The Green New Deal of 2019 is remarkable in the sense that it is largely dogmatic and utopian. It erroneously assumes that climate change is not just the largest threat to human civilization but it is also the only threat and failure to take prescribed steps will spell doom for the world civilization. At the same time, the threat of a possible third World War, the threat of nuclear escalation, or any other catastrophe- natural or man-made take a back seat. The deal also promises an illusionary life lived happily ever after once the climate change problem is resolved.
The Deal calls for a top-down anthropocentric approach where what is good for the society and how that good is to be achieved is predetermined by a few elites. Whereas what is needed for the resolution of such a complex issue is a bottom up approach that is self centric and empowers individuals. Such approach will have a higher chance of compliance. The danger in developing such a top-down approach to this problem is that it then becomes part of the establishment which in turn becomes a part of the problem.
The Green New Deal suggests remedies to a problem of a diverse world at the perils of diversity and pluralism of opinions. Many traditional societies have ecological and environmental concerns and awareness built into their culture though they may not be discussed and realized in terms of “global warming” and “biodiversity”. Pankaj Jain in his book Dharma and Ecology of Hindu Communities describes three communities in India that have actively and consciously worked to preserve and protect the environment as part of their cultural and religious ideology. Those communities include the Swadhyayis, Bishnois, and Bhils.

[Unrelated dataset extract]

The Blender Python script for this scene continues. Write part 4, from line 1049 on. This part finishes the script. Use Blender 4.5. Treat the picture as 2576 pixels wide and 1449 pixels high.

The Swadhyayis diavow environmentalism. Their mission is “to generate and spread reverence for humans, animals, trees, earth, nature, and the entire universe in general” (Jain, p.31). Similarly, the Bishnoi community was founded by a 15 century Guru Jambheshwara who spread the teachings of conservation and living in harmony with nature. Bhils, on the other hand, have protected their own sacred groves for generation.
(A Bishnoi woman. Credit: https://permaculturenews.org/2013/09/30/the-bishnoi-eco-warriors-since-the-15th-century-india/)
The Green New Deal has set before itself a lofty and ambitious goal of saving the mankind from environmental catastrophe. But it has developed neither the means nor the mechanism commensurate to the loftiness of its goal. Unless the ecological concerns do not empower individuals and communities around the world to find their own solutions at a more local and micro level, the real solution will always evade us.